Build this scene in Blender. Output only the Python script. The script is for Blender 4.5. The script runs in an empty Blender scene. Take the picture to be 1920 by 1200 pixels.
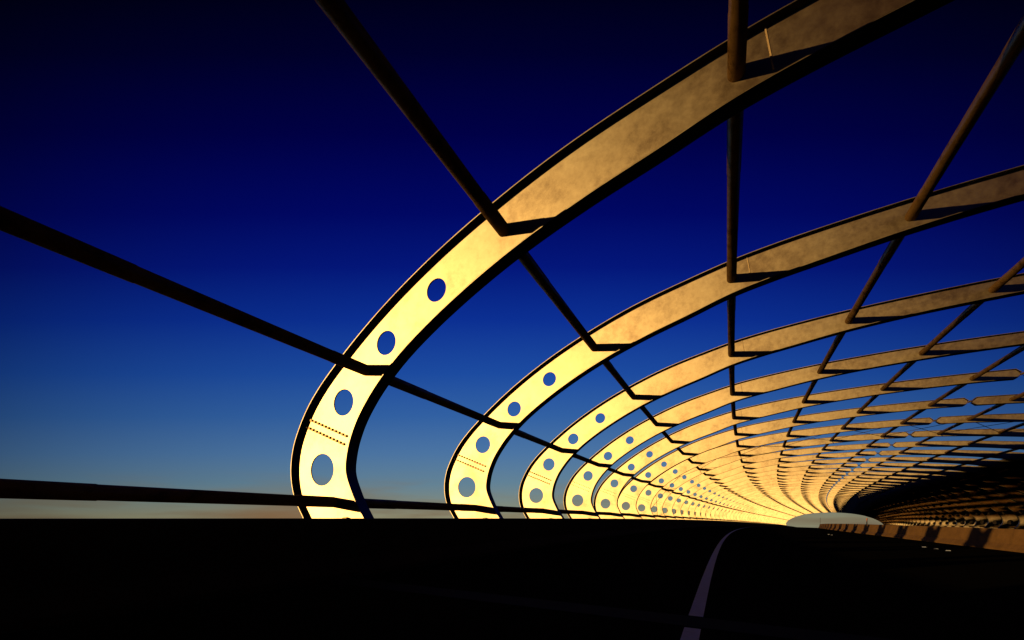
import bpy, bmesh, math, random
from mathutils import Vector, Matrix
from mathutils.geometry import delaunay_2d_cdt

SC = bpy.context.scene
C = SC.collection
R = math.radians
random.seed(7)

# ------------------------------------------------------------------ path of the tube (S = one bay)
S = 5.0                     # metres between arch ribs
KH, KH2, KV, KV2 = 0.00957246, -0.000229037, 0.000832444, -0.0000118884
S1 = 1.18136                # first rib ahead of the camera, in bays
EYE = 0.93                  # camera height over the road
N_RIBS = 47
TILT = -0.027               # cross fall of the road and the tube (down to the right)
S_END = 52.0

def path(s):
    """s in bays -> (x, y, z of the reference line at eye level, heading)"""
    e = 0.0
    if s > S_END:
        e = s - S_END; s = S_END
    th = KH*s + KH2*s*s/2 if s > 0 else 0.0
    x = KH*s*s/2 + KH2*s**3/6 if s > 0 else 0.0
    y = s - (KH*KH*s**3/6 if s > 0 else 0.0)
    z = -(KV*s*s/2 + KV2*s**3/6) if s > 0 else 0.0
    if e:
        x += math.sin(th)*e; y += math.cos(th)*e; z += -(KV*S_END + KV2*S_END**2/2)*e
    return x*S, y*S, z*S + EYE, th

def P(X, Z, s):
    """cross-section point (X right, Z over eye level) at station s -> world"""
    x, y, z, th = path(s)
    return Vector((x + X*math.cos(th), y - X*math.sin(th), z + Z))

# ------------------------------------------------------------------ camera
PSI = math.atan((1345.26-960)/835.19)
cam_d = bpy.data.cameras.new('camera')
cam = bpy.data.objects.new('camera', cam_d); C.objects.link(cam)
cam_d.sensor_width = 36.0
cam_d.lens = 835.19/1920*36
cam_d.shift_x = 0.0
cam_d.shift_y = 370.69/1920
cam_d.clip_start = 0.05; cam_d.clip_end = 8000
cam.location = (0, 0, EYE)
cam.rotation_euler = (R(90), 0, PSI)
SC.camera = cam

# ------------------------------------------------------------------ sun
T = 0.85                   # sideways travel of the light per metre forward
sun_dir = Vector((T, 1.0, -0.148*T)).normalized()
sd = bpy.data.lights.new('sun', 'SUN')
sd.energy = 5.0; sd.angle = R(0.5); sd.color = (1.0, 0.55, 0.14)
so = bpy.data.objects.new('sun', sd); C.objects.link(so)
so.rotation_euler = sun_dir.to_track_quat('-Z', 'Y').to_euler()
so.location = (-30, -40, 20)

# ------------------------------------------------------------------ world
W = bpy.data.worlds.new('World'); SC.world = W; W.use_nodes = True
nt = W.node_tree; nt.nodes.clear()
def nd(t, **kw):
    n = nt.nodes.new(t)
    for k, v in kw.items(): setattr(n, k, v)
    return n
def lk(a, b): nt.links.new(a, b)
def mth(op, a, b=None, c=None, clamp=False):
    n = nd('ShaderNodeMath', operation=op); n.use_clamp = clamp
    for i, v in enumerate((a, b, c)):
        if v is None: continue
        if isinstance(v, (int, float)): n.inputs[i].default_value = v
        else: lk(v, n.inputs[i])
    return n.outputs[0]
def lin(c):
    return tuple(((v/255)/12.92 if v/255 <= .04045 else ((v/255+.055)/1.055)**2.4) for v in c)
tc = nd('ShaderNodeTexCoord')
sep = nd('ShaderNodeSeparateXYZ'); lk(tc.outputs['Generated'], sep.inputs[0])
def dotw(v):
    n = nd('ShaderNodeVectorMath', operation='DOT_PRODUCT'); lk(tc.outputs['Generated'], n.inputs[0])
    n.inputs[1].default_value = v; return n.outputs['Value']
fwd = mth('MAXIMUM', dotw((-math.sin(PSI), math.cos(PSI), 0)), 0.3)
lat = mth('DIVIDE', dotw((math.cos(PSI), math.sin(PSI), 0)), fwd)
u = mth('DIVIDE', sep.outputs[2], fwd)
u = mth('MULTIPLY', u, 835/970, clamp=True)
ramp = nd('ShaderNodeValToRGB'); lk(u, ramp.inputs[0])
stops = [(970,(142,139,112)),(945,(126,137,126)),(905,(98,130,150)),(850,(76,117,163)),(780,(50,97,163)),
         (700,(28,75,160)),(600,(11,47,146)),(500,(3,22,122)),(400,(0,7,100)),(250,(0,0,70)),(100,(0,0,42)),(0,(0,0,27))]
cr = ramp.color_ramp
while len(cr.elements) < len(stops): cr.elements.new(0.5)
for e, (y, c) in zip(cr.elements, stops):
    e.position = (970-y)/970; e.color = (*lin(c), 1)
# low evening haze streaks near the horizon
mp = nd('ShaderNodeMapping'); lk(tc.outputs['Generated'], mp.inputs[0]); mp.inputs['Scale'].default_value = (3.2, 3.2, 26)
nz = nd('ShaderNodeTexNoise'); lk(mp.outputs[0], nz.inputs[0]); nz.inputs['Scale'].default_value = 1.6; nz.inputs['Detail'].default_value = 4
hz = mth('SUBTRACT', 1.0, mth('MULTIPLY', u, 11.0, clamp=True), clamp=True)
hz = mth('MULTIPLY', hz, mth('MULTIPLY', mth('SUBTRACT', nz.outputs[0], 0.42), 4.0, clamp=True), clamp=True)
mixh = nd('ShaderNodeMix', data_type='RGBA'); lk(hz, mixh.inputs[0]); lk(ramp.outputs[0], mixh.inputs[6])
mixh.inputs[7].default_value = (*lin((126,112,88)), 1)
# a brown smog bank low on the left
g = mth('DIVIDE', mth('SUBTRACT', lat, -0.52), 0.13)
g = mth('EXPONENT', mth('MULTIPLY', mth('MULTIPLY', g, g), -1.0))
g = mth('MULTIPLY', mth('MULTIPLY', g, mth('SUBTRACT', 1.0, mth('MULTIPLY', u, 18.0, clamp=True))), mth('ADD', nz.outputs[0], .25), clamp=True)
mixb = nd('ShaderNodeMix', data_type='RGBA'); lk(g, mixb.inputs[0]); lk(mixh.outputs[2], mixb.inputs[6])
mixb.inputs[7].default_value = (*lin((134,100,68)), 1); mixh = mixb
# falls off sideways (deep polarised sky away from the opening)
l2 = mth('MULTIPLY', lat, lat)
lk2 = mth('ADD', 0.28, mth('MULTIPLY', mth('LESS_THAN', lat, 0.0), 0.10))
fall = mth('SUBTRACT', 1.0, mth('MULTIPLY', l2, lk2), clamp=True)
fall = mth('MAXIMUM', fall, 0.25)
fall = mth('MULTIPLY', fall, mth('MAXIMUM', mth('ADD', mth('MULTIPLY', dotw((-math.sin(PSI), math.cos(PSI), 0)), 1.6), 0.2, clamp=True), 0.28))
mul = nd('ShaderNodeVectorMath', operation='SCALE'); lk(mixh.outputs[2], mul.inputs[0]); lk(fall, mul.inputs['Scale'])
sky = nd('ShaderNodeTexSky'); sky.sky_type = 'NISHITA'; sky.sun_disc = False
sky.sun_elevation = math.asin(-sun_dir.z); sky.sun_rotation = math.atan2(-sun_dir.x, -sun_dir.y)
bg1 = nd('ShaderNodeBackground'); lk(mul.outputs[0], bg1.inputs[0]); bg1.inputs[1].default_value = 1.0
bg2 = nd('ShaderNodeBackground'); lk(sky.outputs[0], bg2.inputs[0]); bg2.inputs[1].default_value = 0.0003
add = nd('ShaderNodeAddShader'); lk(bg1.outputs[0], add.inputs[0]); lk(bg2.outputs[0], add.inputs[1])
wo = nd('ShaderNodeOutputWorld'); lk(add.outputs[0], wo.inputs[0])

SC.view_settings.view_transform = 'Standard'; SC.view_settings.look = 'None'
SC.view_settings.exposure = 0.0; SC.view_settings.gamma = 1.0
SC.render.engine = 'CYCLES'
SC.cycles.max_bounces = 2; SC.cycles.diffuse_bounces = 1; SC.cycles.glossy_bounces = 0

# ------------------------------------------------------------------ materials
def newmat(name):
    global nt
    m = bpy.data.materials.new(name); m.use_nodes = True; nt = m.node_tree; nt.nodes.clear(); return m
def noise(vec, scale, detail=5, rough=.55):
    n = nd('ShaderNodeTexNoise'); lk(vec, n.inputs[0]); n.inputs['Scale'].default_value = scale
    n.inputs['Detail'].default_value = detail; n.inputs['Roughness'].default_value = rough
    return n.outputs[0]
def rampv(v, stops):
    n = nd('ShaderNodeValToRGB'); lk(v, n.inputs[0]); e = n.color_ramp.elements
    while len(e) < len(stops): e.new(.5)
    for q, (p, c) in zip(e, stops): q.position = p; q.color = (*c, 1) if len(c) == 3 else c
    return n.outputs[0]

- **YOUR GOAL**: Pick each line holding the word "scene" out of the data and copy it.

- **SOLVED PROBLEM**:
Build this scene in Blender. Output only the Python script. The script is for Blender 4.5. The script runs in an empty Blender scene. Take the picture to be 1920 by 1200 pixels.
SC = bpy.context.scene